Judge Allows Sarah Palin’s Defamation Lawsuit Against New York Times to Proceed

U.S. Judge Jed S. Rakoff, a Bill Clinton appointee, allowed Sarah Palin’s defamation lawsuit against the New York Times to proceed, saying that a jury should decide whether editorial page editor James Bennet acted with “actual malice” in writing that Palin was responsible for “political incitement” that led to the mass shooting in Tuscon, Arizona, in January 2011.

The Times published the editorial in the wake of a June 2017 mass shooting by a deranged leftist who targeted Republican members of Congress at their baseball practice. The Tuscon shooter was mentally disturbed; accusations against Palin had long since been disproved.

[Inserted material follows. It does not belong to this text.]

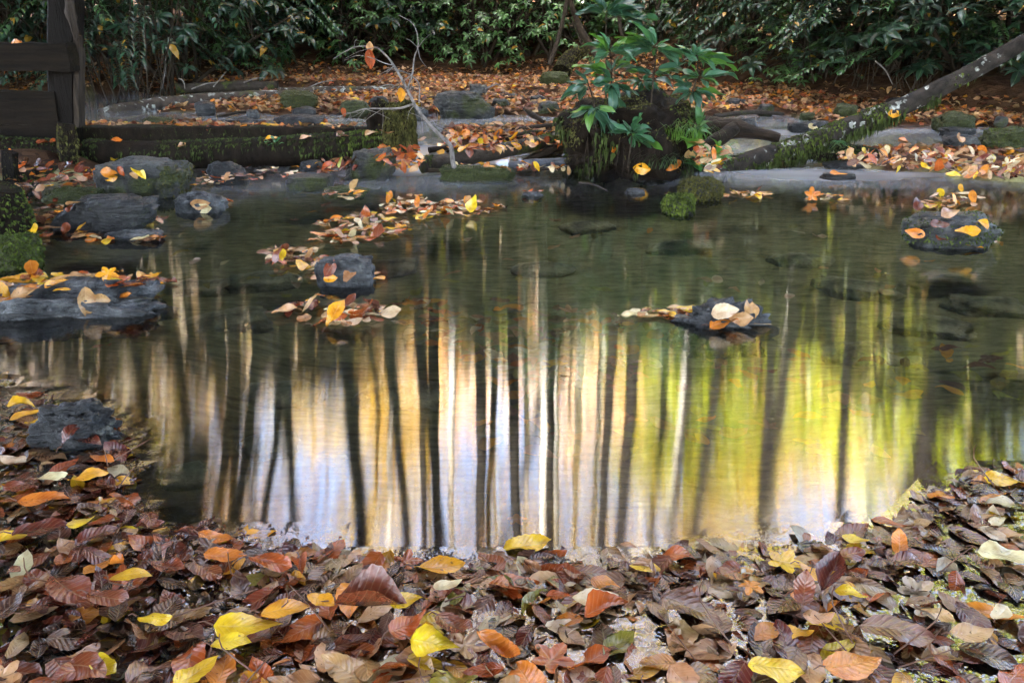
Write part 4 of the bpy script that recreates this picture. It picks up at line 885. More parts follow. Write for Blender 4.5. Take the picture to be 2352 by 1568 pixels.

The Times issued a correction, but Palin sued. Rakoff dismissed the lawsuit, but it was reinstated by the Second Circuit. (Ironically, Bennet recently resigned as editorial page editor under pressure from “woke” reporters.)

In his ruling Friday, Rakoff rejected efforts by Palin’s legal team to argue that the tough “actual malice” standard for public figures should not apply, or that the Times was liable, regardless of intent, if there was a possibility readers could make a defamatory intepretation.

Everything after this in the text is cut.